I can never do enough.

Before I begin to root around for some eyeliner and a studded belt, let me give you some Hopkins (because the man just rocks). The last line still confuses me but I think I get the rest.

My own heart let me more have pity on; let
Me live to my sad self hereafter kind,
Charitable; not live this tormented mind
With this tormented mind tormenting yet.

I cast for comfort I can no more get
By groping round my comfortless, than blind
Eyes in their dark can day or thirst can find
Thirst's all-in-all in all a world of wet.
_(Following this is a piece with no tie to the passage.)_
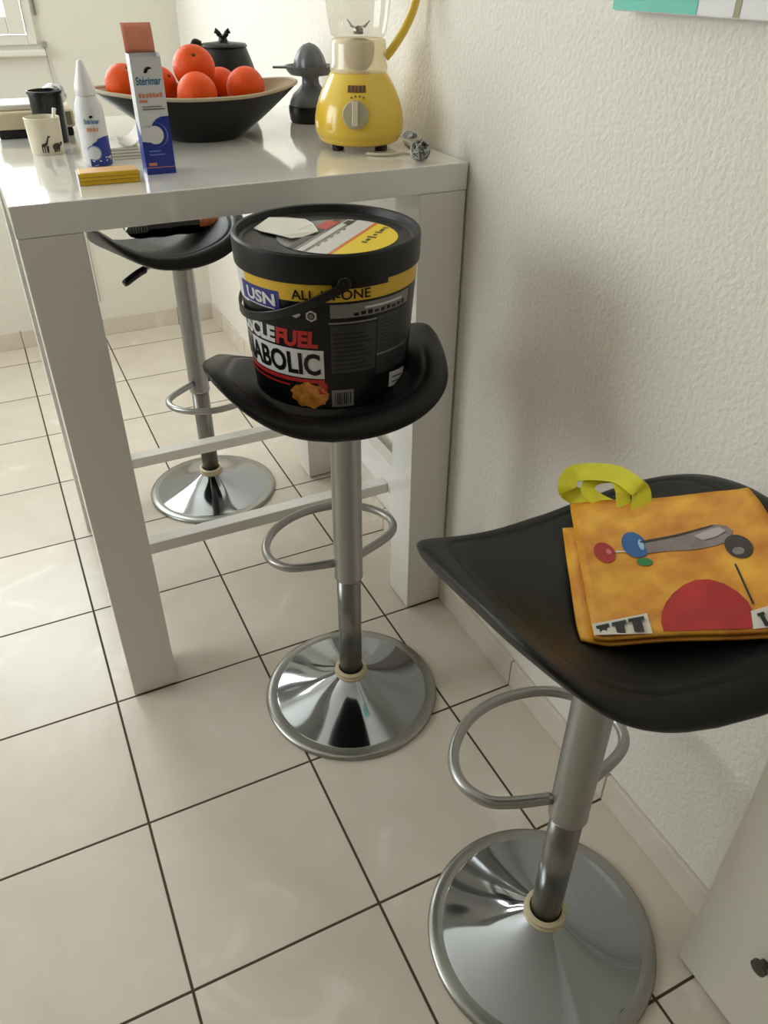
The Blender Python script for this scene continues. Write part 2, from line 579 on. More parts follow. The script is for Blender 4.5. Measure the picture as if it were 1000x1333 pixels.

Soul, self; come, poor Jackself, I do advise
You, jaded, let be; call off thoughts awhile
Elsewhere; leave comfort root-room; let joy size

At God knows when to God knows what; whose smile
's not wrung, see you; unforeseen times rather--as skies
Betweenpie mountains--lights a lovely mile.

Monday, February 5

I went to the zoo, but there was no chocolate muffin exhibit.

I realised about 3 p.m. that I had eaten very little but coffee and pastries all day. This came to my attention because I could no longer think and had begun to seriously doubt my ability to draw a straight line. Now, having eaten, I feel strangely over-full and ready for a long hibernation that involves the ineffable music of snoring and the harmonious joy of my radiator.

But the day was not bad at all. The 3 or 4 hours of morning classes were a complete bear and usually are, but I think that will change soon. Especially when I start sleeping on Sunday nights.

Life is strange, right now.

Valentine's Day (otherwise known as Singles Awareness Day and also Bad Poetry Day) will be fun; I'm planning to buy myself a novel or a movie and eat take-out from Wagamama, and also wear stripey socks. Joe once gave me a bouquet of lollipops for Valentine's Day. He would be pleased that he made me think of morose things on a commercial holiday, of course, but I miss him.

There are fifteen minutes until my cafe closes and I get to go back to the college to make myself a cup of tea, pour things into travel mugs and thermoses, and head to the 1937 Room to read everything that was ever written. Ever.